The ordinary interlocutory order declaring default against a party for failure to appear or answer is precisely the same sort of order as that known to the practice of courts of equity as the taking of a bill pro confesso. Such an order is grantable as of course upon any of the contingencies justifying the taking of a bill as confessed; and when taken, such order becomes the foundation for the subsequent final decree. It is the uniform practice of courts of equity to allow pro confesso orders to be set aside upon timely application and any reasonable showing that the defendant probably has a meritorious defense and that he was not culpably negligent in failing to put in his defense sooner.

Since the enactment of the Code of Civil Procedure the power to set aside default orders in the courts of the Philippines Islands seems to have been generally exercised under section 113 of said Code; and for present purposes it is unnecessary to inquire whether any more extensive power can be exercised by our courts with reference to this matter than that conferred by that section. Suffice it to say that, under that section, the court below undoubtedly had the power to entertain the motion of Canuto E. Larrobis to have the default against him set aside; and the action of said court in granting that motion involved an exercise of discretion the propriety of which cannot be here questioned.

That a Court of First Instance acting in land registration proceedings has identically the same power over interlocutory orders that it has in ordinary civil actions is evident from the second paragraph of section 10 of Act No. 2347, which is to the effect that in all matters of procedure no provided in the Land Registration Act (No. 496), the rules and provisions contained in the Code of Civil Procedure in civil actions and proceedings shall be applied in registration cases in so far as the same may be applicable. Again, there is express provision in the Cadastral Act to the effect that "Orders of default and confession shall also be entered in the same manner as in ordinary cases in the same court and shall have the same effect." (Act No. 2259, sec. 11.)

But it is supposed that the decision of this court in Caballes vs. Director of Lands and Court of First Instance of Laguna (41 Phil., 357), has limited the exercise of the power of setting aside a default order in land registration cases to the situation where the motion to this end is filed within thirty days after the default order is entered. The decision referred to was not intended to have this effect; and when the facts on which that decision is based are examined, it will be seen that no such doctrine is properly deducible therefrom.lawphil.net

The judgment from which relief was sought in that case was a decree which had been entered upon default, and said decree was so framed as to constitute a final adjudication of title. The petition addressed to this court was before us for consideration in one aspec to or another for two and a half years; and the case was repeatedly examined by more than one member of the Tribunal, but no expedient suggested itself which would have justified us in ignoring the finality of the judgment. The matter was considered to have passed into res judicata. Upon this state of facts it was held, among other points decided, that section 113 of the Code of Civil Procedure could not be invoked to relieve a person included in the default and who had not up to that time appeared in the proceedings. The reason for this is that the particular conditions under which relief can be obtained from a final decree in registration proceedings are specified in section 38 of Act No. 496, as amended, and that provision is incompatible with the application of section 113 of the Code of Civil Procedure in respect to final decrees.
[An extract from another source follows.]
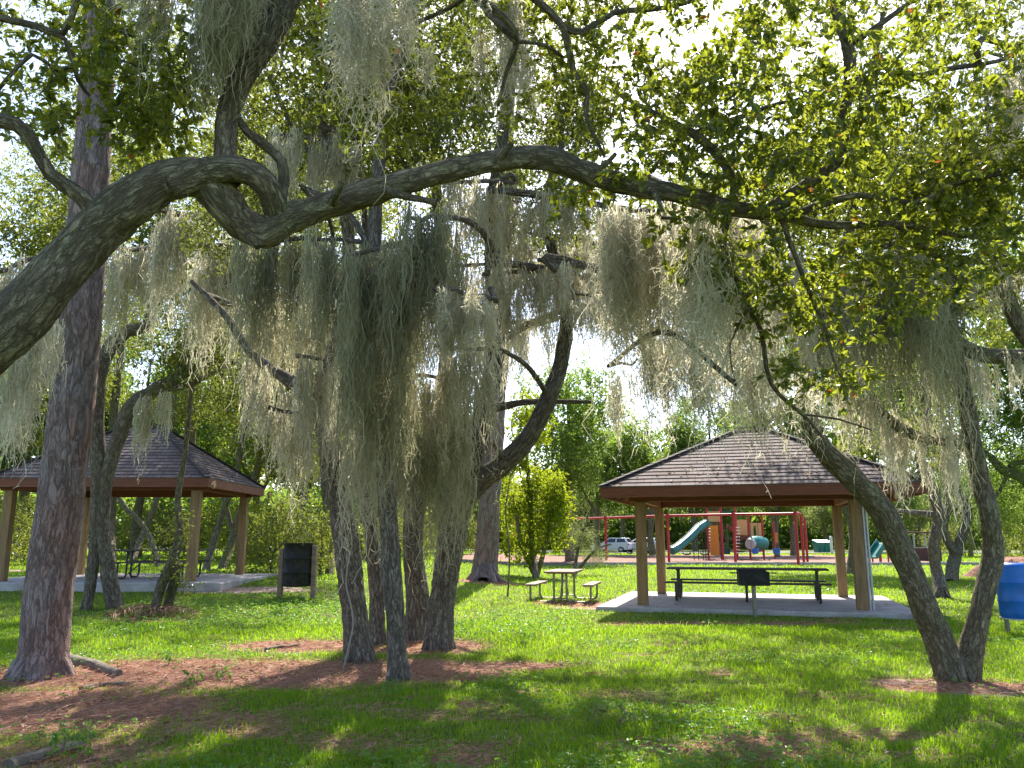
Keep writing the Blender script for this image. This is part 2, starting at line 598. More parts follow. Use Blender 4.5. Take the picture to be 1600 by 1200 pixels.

In the case now under consideration the default order was of purely interlocutory nature and the proceedings in the court below have not even yet arrived at the point where a final judgment could be entered. Under these conditions the doctrine of Caballes vs. Director of Lands and Court of First Instance of Laguna, supra, is inapplicable. It is to be regretted that the first proposition in the syllabus prefixed to that decision, as it appears in the Official Gazette of February 26, 1921, is expressed in terms so broad as to be misleading, and said proposition has been reformed, for reproduction in the official edition of the Philippine Reports, to read as follows:

1. REGISTRATION OF LAND; CADASTRAL PROCEEDINGS, RELIEF FROM ERRONEOUS JUDGMENT; POWER OF COURTS OF FIRST INSTANCE. — The remedy by motion provided in section 113 of the Code of Civil Procedure cannot be successfully invoked in a Court of First Instance for the purpose of obtaining relief from a final decree adjudicating title in a land registration or cadastral proceeding.

We wish to add that when said case was here under discussion, we were not unmindful of the second paragraph of section 10 of Act No. 2347; but we made no reference to it in the opinion for the reason that the granting of relief after final judgment is governed by special provisions, as already indicated.
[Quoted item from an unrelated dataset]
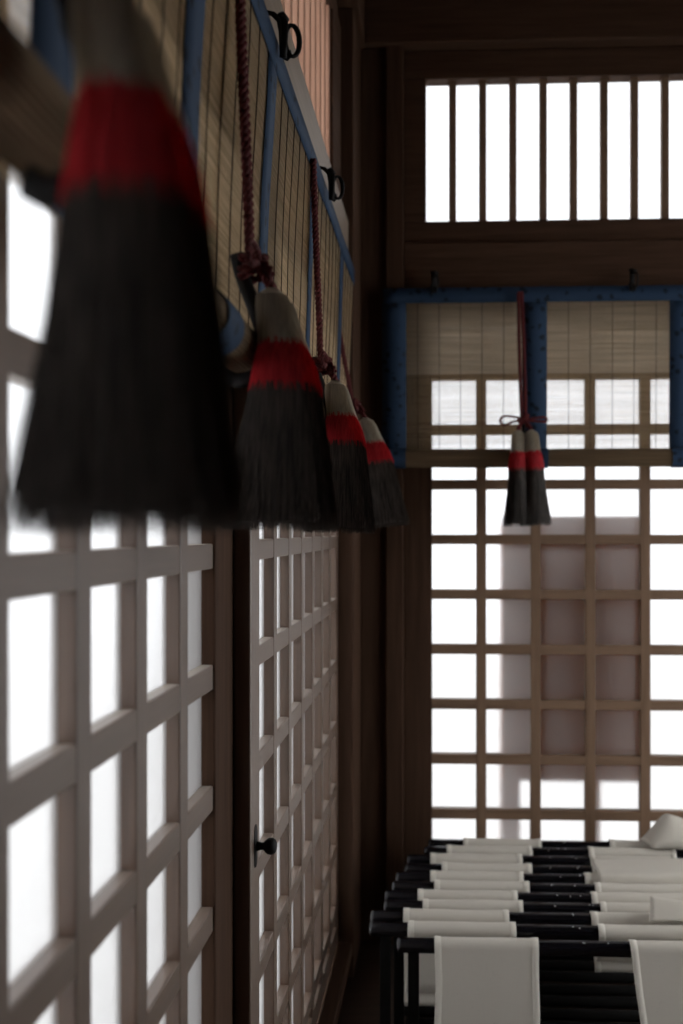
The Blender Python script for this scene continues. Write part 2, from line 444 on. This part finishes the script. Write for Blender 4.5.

From what has been said it is apparent that the order of the respondent judge, dated June 15, 1921, making the default for a second time effective against Canuto E. Larrobis was based upon a mistaken view of the law, in that his Honor supposed that his previous order setting the original default aside was void for want of jurisdiction in him to make it. This being true, it results that the making of said order of June 15, 1921, was itself an act which constituted an irregular exercise of judicial power, and the same is remediable by means of a petition for the writ of certiorari. After the original default had been set aside and the petitioner had been admitted to make opposition, he was on the same footing before the court as any defendant party in any ordinary proceeding; and even conceding that the court might in the exercise of its interlocutory powers to have reviewed the order setting the default aside for good cause shown, nevertheless where the action excluding the petitioner from the proceeding was clearly based on no other ground than a mistaken view of the law, such act must be treated as an irregular exercise of jurisdiction even if not as altogether beyond the court's power. A Court of First Instance cannot eject a litigant from court without some legitimate basis being laid therefor.
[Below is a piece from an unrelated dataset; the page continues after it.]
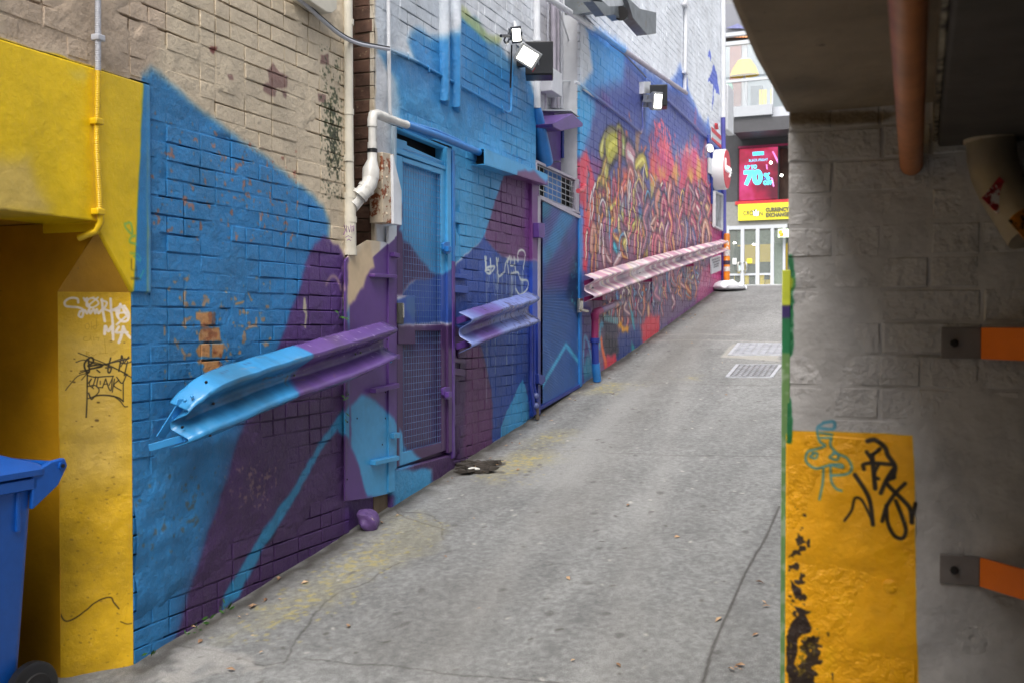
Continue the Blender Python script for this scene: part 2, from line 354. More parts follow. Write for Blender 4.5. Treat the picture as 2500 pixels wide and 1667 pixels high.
for P,c,w_ in (([(782,125),(820,120),(830,190),(790,150),(782,125)],(60,190,175),.006), ([(850,200),(825,210),(815,240),(860,255)],(60,190,175),.006), ([(820,310),(870,320),(880,360),(840,330)],(60,190,175),.005),
               ([(825,350),(828,415),(860,420)],(60,50,20),.003), ([(858,395),(860,490)],(60,50,20),.003), ([(822,470),(885,468)],(60,50,20),.003), ([(825,478),(885,476)],(60,50,20),.003), ([(905,420),(880,470)],(60,190,175),.006)):
    A.stroke(q('z2', P), w_, c, .85)
# plate
A.poly(q('D', [(793,640),(905,540),(905,1250),(793,1260)]), PU, soft=.003, wob=0)
A.poly(q('z5', [(130,1020),(300,840),(330,860),(345,960),(365,1060),(330,1090),(300,1130),(270,1230),(240,1260),(200,1350),(150,1380),(140,1420)]), (206,184,150), soft=.02)
A.poly(q('z6', [(160,740),(250,628),(330,660),(430,740),(520,840),(600,960),(690,1080),(770,1180),(800,1260),(560,1500),(420,1500),(300,1490),(210,1210),(165,1110)]), LB, soft=.02)
A.poly(q('z6', [(130,1100),(165,1110),(210,1210),(300,1490),(150,1540),(120,1500)]), PU, soft=.03)
A.poly(q('z6', [(560,1270),(800,1180),(900,1330),(870,1400),(600,1600),(540,1600)]), LB, soft=.04)
A.poly(q('z6', [(860,1230),(1070,1140),(1080,1290),(870,1420)]), PD, soft=.04)
# mesh door and wall beside it
A.poly(q('z4', [(440,450),(500,462),(560,480),(640,500),(760,530),(730,440),(715,380),(740,300),(800,260),(900,330),(985,330),(1100,300),(1165,140),(1300,170),(1420,340),(1500,390),(1560,480),(1620,560),(1740,600),(1850,900),(1850,1800),(560,1800),(590,1130),(650,1060),(640,900),(600,740),(540,640),(500,560)]), BL, soft=.05)
A.poly(q('z4', [(600,740),(900,900),(1250,1100),(1850,1100),(1850,1900),(590,1900),(600,1200)]), LB, soft=.18, alpha=.85)
A.poly(q('z4', [(1165,40),(1200,60),(1280,150),(1420,300),(1540,330),(1510,400),(1420,380),(1330,300),(1180,160)]), (176,186,120), soft=.03, alpha=.8)
A.poly(q('z4', [(1400,330),(1500,390),(1620,560),(1600,640),(1430,540)]), (120,165,200), soft=.04, alpha=.6)
A.poly(q('z4', [(430,-50),(1165,-50),(1165,60),(980,250),(700,250),(700,400),(500,400),(430,430)]), (150,165,180), soft=.2, alpha=.4)
A.poly(q('D', [(905,320),(1240,330),(1240,420),(1165,395),(1112,545),(1039,615),(1006,645),(905,530)]), LB, soft=.01)
A.poly(q('z5', [(560,420),(600,480),(640,545),(640,620),(600,740),(720,860),(895,1090),(960,1140),(960,1170),(760,1170),(650,1290),(560,1300)]), PD, soft=.025)
A.poly(q('D', [(905,690),(928,678),(962,645),(1006,640),(1039,612),(1044,615),(1112,545),(1170,600),(1240,600),(1240,930),(1120,1040),(1045,1060),(1045,740),(905,745)]), DB, soft=.012)
A.poly(q('z5', [(640,1290),(750,1290),(750,1440),(700,1500),(640,1400)]), (60,96,150), soft=.02)
A.poly(q('z5', [(1510,240),(1440,450),(1330,800),(1360,840),(1500,970),(1720,1000),(1740,330),(1650,250)]), (104,66,112), soft=.02)
A.poly(q('D', [(905,748),(1040,745),(1103,790),(1130,895),(1132,1030),(1045,1075),(905,1075)]), PD, soft=.02)
A.poly(q('z6', [(600,930),(690,1075),(790,1190),(600,1270)]), LB, soft=.02)
A.poly(q('z6', [(1185,230),(1290,240),(1390,600),(1400,1060),(1230,1180),(1150,1180)]), (104,60,104), soft=.04, alpha=.75)
A.poly(q('D', [(1200,867),(1151,974),(1150,1010),(1232,966),(1212,905)]), LB, soft=.006)
A.poly(q('D', [(1205,420),(1240,420),(1240,600),(1205,600)]), (110,58,125), soft=.03)
A.poly(q('D', [(1205,620),(1240,620),(1240,960),(1215,960)]), (40,70,165), soft=.03)
for P in ([(1340,965),(1345,1090),(1350,970)], [(1340,1085),(1375,1080),(1380,1110),(1350,1100),(1355,1060),(1420,1050),(1400,1090)], [(1435,980),(1440,1040),(1450,985),(1445,1010),(1450,1130),(1500,1100)],
          [(1505,1090),(1510,1040),(1550,960),(1530,1020),(1540,1110)], [(1560,970),(1555,1040),(1590,1030),(1585,970),(1600,1100)], [(1560,1110),(1620,1100),(1640,1160),(1700,1170),(1700,1240),(1640,1290),(1600,1240)],
          [(1620,1010),(1620,930),(1655,910),(1680,950),(1665,1070)], [(1385,985),(1390,1100)]):
    A.stroke(q('z5', P), .020, (212,218,212), .95, .005)
rr = random.Random(3)
for i in range(26):
    x = rr.uniform(1340,1700); y = rr.uniform(1080,1150); A.stroke(q('z5', [(x,y),(x+rr.uniform(-4,4), y+rr.uniform(60,260))]), .008, (200,208,205), .85, .004, curve=False)
for x,y0,y1 in ((1356,160,700),(1427,160,460),(1525,120,575),(1575,100,560),(1612,90,230),(1548,130,190)): A.stroke(q('z6', [(x,y0),(x-3,y1)]), .009, (175,185,190), .8, .003, curve=False)
A.poly(q('D', [(1332,-50),(1420,-50),(1420,900),(1332,900)]), WH, soft=.005)
A.finish(.035, .2)
RA = Canvas('long_rail_paint', (WX,0,0), (0,1,0), (0,0,1), 3.4, 6.6, .9, 2.5, .005, (58,140,196))
RA.poly(q('rl', [(1150,200),(1215,400),(1120,500),(1060,600),(1055,700),(1040,800),(990,880),(900,1400),(2600,1400),(2600,-200),(1150,-200)]), (98,72,136), soft=.02)
for P in ([(720,930),(820,890),(935,850),(900,880),(760,940)], [(890,515),(960,500),(970,505),(900,522)], [(1040,560),(1100,480),(1110,482)], [(1610,650),(1680,628),(1650,645)], [(500,990),(600,970),(560,985)]): RA.poly(q('rl', P), (110,96,80), soft=.004, wob=1)
for P in ([(1270,640),(1400,600),(1500,590)], [(1300,650),(1380,620)], [(1880,95),(1950,130)], [(1900,100),(1960,150)], [(1500,560),(1530,548)]): RA.stroke(q('rl', P), .004, (70,50,90), .7, .003)
for i in range(50): x = rr.uniform(1250,2100); y = rr.uniform(60,330); RA.stroke(q('rl', [(x,y),(x+4,y+1)]), .006, (190,180,205), .7, .003, curve=False)

for i in range(40): x = rr.uniform(400,2150); y = 640-.27*x+rr.uniform(-100,330); RA.stroke(q('rl', [(x,y),(x+rr.uniform(30,120),y-rr.uniform(5,40))]), .003, rr.choice(((150,140,150),(60,50,70),(120,100,90))), .6, .002, curve=False)
RA.finish(.06, .5)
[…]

From what has been said it is evident that the demurrer is not well taken. The same will therefore be overruled, and judgment will be entered to the effect that the order of June 15, 1921, entered by the respondent judge be vacated, and that the petitioner be admitted to continue his opposition, unless within five days after notification of this decision the respondents shall interpose a sufficient answer to the petition. So ordered.

Johnson, Araullo, Avanceña, Villamor and Romualdez, JJ., concur.